Title deeds for Hyde Park

Diane Philander, 51, from Hyde Park signs receipt of her title deed as her daughter Abigail, 24, looks on with Norman Adonis, councillor for Ward 92. Behind her are other recipients Etienne Petersen and his wife Porsia.

Hyde Park residents received their title deeds after a 27-year wait, after then community worker and now councillor Norman Adonis expedited the handover within six-months.

More than 160 residents received their title deeds at Olifantshoek community hall on Wednesday June 21.

Maczineth Elizabeth Malaya, 61, said it was indeed a privilege to be a home owner.

“For years we lived in other people’s homes and we were moved from pillar to post,” she said.

Kashiefa Jordaan, 54, said Mr Adonis had taken their names and that it was a collective effort to get to this point of title deed handover.

Wheelchair bound Porsia Petersen, 43, shouted out thanks and praise as the recipients were explained the process of collecting their documents, looking after their asset and that they had been given their “dignity” to be home owners.

“I got my own house.
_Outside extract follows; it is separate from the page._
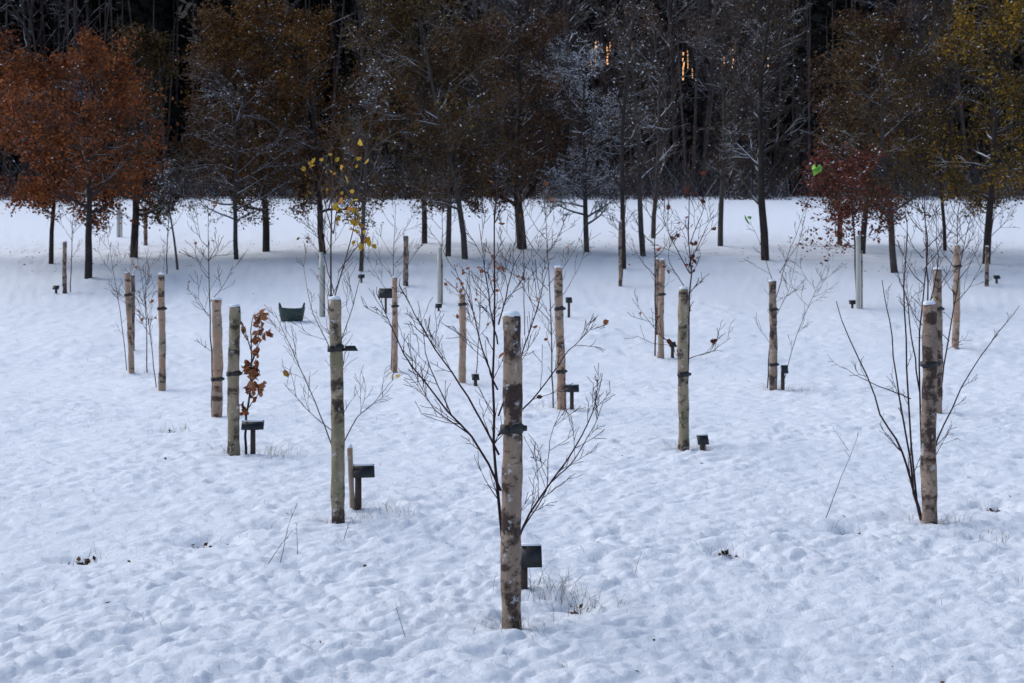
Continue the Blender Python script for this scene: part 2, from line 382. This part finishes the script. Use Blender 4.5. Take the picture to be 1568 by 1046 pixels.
for (px,py,w,h) in [(912,80,2.5,34),(930,85,3.5,28),(934,70,2,14),(966,82,2.5,28),(1046,102,3,44),(1053,92,1.5,26),(1109,96,3,20),(1122,90,2.5,28),(1176,97,2,14),(905,95,1.5,12),(1060,112,1.5,14)]:
    d_=70.5;x_=(px-784)*d_/2178;z_=1.51+(402-py)*d_/2178;w_=w*d_/2178;h_=h*d_/2178
    for q_ in range(6):
        zz=z_+h_*(q_-2.5)/6+rng.normal()*.03;hh=h_*rng.uniform(.08,.17);xx=x_+rng.normal()*.012;w2=w_*rng.uniform(.6,1.1)
        gl.add([(xx-w2/2*.6,d_,zz-hh/2),(xx+w2/2*.6,d_,zz-hh/2*.8),(xx+w2/2,d_,zz+hh/2),(xx-w2/3,d_,zz+hh/2*.9)],[(0,1,2,3)],M['glow'])
gl.build('sky_glow_cards')

# ---------------------------------------------------------------- stakes
def stake(x,y,h,r,mat,strap,lean=0.,leany=0.,name='wooden_tree_stake',tail=.0):
    b=MB();n=34;sd=int(rng.integers(0,999));z0=g1(x,y)
    zs=np.linspace(-.06,h,n);cx=lean*zs/h+.004*np.sin(zs*5+sd)
    P=[(cx[i_],leany*zs[i_]/h,zs[i_]) for i_ in range(n)]
    R=[r*(1.06-.10*z/h)*(1+.045*math.sin(z*17+sd)+.03*math.sin(z*41)) for z in zs]
    P+= [(P[-1][0],P[-1][1],h+.006),(P[-1][0],P[-1][1],h+.008)];R+=[R[-1]*.86,.001]
    b.rings(P,R,20,M[mat],.16,sd)
    tx=P[-1][0];ty=P[-1][1]
    b.rings([(tx,ty,h+.000),(tx,ty,h+.012),(tx+.003,ty,h+.022),(tx,ty,h+.026)],[r*.86,r*.92,r*.62,.001],14,M['cap'],.35,sd)
    for s_ in (strap if isinstance(strap,(list,tuple)) else [strap]):
        if s_<=0: continue
        sxx=lean*s_/h
        b.rings([(sxx,0,s_-.015),(sxx,0,s_-.014),(sxx+.001,0,s_+.015),(sxx,0,s_+.016)],[r*.9,r*1.13+.002,r*1.13+.002,r*.9],20,M['strap'])
        b.box((sxx-r*.7,-r*.85,s_),.035,.022,.036,M['strap'],0,-.6)
        if tail>0:
            b.box((sxx+r+tail/2,-.01,s_+.002),tail,.014,.03,M['strap'],0,.15,.6)
        else: b.box((sxx+r*1.2,.0,s_+.002),.022,.02,.022,M['strap'],0,.5)
    b.build(name,(x,y,z0))
def sign(x,y,h,w,off=0.,yaw=0.,tilt=.7,hh=.09):
    b=MB();z0=g1(x,y)
    b.box((-off,.01,h/2-.04),.04,.035,h+.04,M['stump'],0,yaw,.92)
    b.box((0,0,h-.005),w,.016,hh,M['slate'],-tilt,yaw)
    b.box((0,.014,h-.02),w*.5,.02,hh*.6,M['stump'],-tilt,yaw)
    b.box((0,.008,h+hh*.5*math.cos(tilt)),w*.94,.022,.009,M['cap'],0,yaw,.85)
    b.build('plant_label_sign',(x,y,z0))
stake(0,5.85,1.30,.040,'stakeC',.84)
stake(-1.0,8.22,1.31,.038,'stakeB',1.03,-.02,tail=.09)
stake(-2.215,11.3,1.18,.046,'stakeB',.65,.01)
stake(-2.86,13.8,1.14,.048,'stakeA',.37)
stake(-4.13,16.8,1.37,.040,'stakeA',.97,-.01)
stake(-5.08,19.0,1.32,.037,'stakeA',1.03,-.06)
stake(-1.58,19.2,1.28,.036,'stakeA',.9)
stake(-.62,17.8,1.13,.043,'stakeA',1.0,.0)
stake(.5,14.3,1.42,.043,'stakeA',[1.01,.38],-.035)
stake(2.11,20.2,1.39,.043,'stakeA',.9,.02)
stake(1.39,11.54,1.31,.042,'stakeB',.62,0)
stake(3.09,16.8,1.28,.045,'stakeC',[.95,.3],-.01)
stake(2.42,8.25,1.29,.043,'stakeC',.945,.0)
stake(4.22,14.1,1.42,.044,'stakeC',1.03,0)
stake(6.58,21.1,1.51,.05,'stakeA',1.2,.03)
stake(-.955,8.5,.36,.016,'stakeA',0,-.01)
for (x,y,h,r) in [(-2.12,28.4,.98,.05),(2.16,28.4,1.3,.035),(-8.65,27.5,1.0,.04),(9.55,28.6,.8,.04),(-9.66,37.5,.95,.05),(2.3,22.5,1.2,.04),(-5.6,21,1.1,.03)]:
    stake(x,y,h,r,'stakeC',0,.0)
def tubeobj(x,y,h,r):
    b=MB();b.rings([(0,0,-.05),(0,0,h*.5),(0,0,h),(0,0,h+.005),(0,0,h*.9)],[r,r,r*1.02,r*.85,r*.8],14,M['tube'],.05,3)
    b.rings([(r*1.5,0,-.05),(r*1.5,0,h*.8),(r*1.5,0,h*.8+.01)],[.016,.015,.001],8,M['stakeA'])
    b.build('tree_shelter_tube',(x,y,g1(x,y)))
for t_ in [(-3.3,24.6,1.12,.035),(-1.33,26,1.0,.035),(6.28,25.8,1.3,.045),(-11.2,40.5,1.0,.06),(3.2,35,.5,.04)]: tubeobj(*t_)
sign(.085,6.42,.155,.098,.035,.1,.35,.10)
sign(-.885,8.5,.235,.125,.035,.15,.8,.09)
sign(-2.06,11.3,.24,.175,.0,.1,1.0,.10)
sign(-.45,17.5,.13,.09,0,.2)
sign(.60,14.25,.23,.14,.0,.0,.9,.10)
sign(2.28,20.2,.20,.10,0,.2)
sign(1.53,11.4,.09,.09,0,.2,.5,.08)
sign(3.22,16.8,.25,.08,.02,.1,.4,.1)
sign(-2.22,25,.36,.24,.0,0,.3,.18)
sign(.98,24.5,.3,.11,0,.2,.4,.1)
sign(-8.85,27.6,.12,.12,0,0);sign(9.85,28.9,.14,.13,0,0);sign(6.2,25.9,.12,.12,0,0);sign(-3.05,28.8,.14,.13,0,0);sign(-1.3,25.2,.1,.12,0,0)
def tub(x,y):
    b=MB();n=28;a=np.arange(n)*2*math.pi/n
    def ring(rx,ry,z,sag=0): return np.stack([rx*np.cos(a),ry*np.sin(a),z+sag*np.cos(2*a)],-1)
    L_=[ring(.001,.001,.01),ring(.18,.13,.0),ring(.205,.15,.12),ring(.225,.165,.225,.012),ring(.235,.175,.235,.012),ring(.215,.155,.23,.012),ring(.17,.12,.1),ring(.001,.001,.09)]
    V=np.concatenate(L_);i_=np.arange(n);j_=(i_+1)%n
    b.add(V,np.concatenate([np.stack([k_*n+i_,k_*n+j_,(k_+1)*n+j_,(k_+1)*n+i_],-1) for k_ in range(len(L_)-1)]),M['tub'])
    for s_ in(-1,1):
        P=[(s_*.19+s_*.02*math.sin(t),.07*math.cos(t),.23+.085*math.sin(t)) for t in np.linspace(0,math.pi,10)]
        b.rings(P,[.012]*10,8,M['tub'])
    b.build('garden_tub',(x,y,g1(x,y)-.01))
tub(-3.70,23.9)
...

I am the first in my family. Neither my mom, nor my grandmother received a council home,” she said.

Ms Petersen looks forward to their son, 18, one day inheriting the home.

City of Cape Town housing official Benjamin van der Ross explained the importance of the title deed and that its replacement value was at R4 000.

City of Cape Town housing official Benjamin van der Ross speaks to title deed recipients.

He also explained the need to maintain and add value to their property.

“No longer will you be depended on the house in front to not switch off the electricity or close the toilet and you need to use a bucket. You are the owner of the property,” he said.

The council’s valuation of the property is at R300 000, based on the area and its neighbouring houses.

Mr Van der Ross said home improvements, including the installation of tiles, laminated flooring, ceiling and paving the drive-ways would stand them in good stead, when wanting to sell.

He said the municipal valuation should be kept below R450 000 to avoid residents being liable for rates.

“Maintain and look after your property. The safest place to put your money is in investing in your house. This is not a council house. I’m staying in my house. This is not a rental house. You are a home owner. You are a property owner. You have an asset of value,” he said.

Mr Van der Ross also encouraged residents to maintain their area, including damaged roads and dumping.

“The value of your area affects the value of your property. So, let’s starting looking out for each other. If that child litters then say pick up throw it in the bin. You have a role to play,” he said.

He said that any extension to the property would have to be approved by the City.

Mr Adonis said it was a historic occasion 20 years ago many did not have a house.

“After protests, erf numbers were handed over by myself as a community leader. Today, I’m proud to handover your title deed. Well done. You are now a property owner,” he said.

In 1995 as a community leader he had handed out lease agreements and now 27 years later he is distributing title deeds.

He pleaded with the recipients not to make rash decisions; to value to their asset; and to ensure that their wills and testaments are in order.

“Don’t make a mistake. Please do not now go and go sell your house to the merchant for R50 000 and the merchant gives you R10 000 in R10 notes. It has happened in other streets. Do not give your house to that guy,” he said.

Wolfgat Subcouncil manager Johnson Fetu said the City was making effort to restore what was taken.

“You’ve been waiting for so long and today is the day you can say it is mine,” he said.

He said there may be financial need but residents would only be short changing themselves by selling.

“Thank you to councillor Norman for all of the efforts in getting the boxes to my office and partners who work so hard to make things happen,” said Mr Fetu.

Sub-council chairman Solomon Philander said property owners should ensure their affairs were in order and not hand their houses over to their children, who may put them out and make them homeless.

Residents were also asked to insure their property and belongings in the event of fire, flooding or other disasters.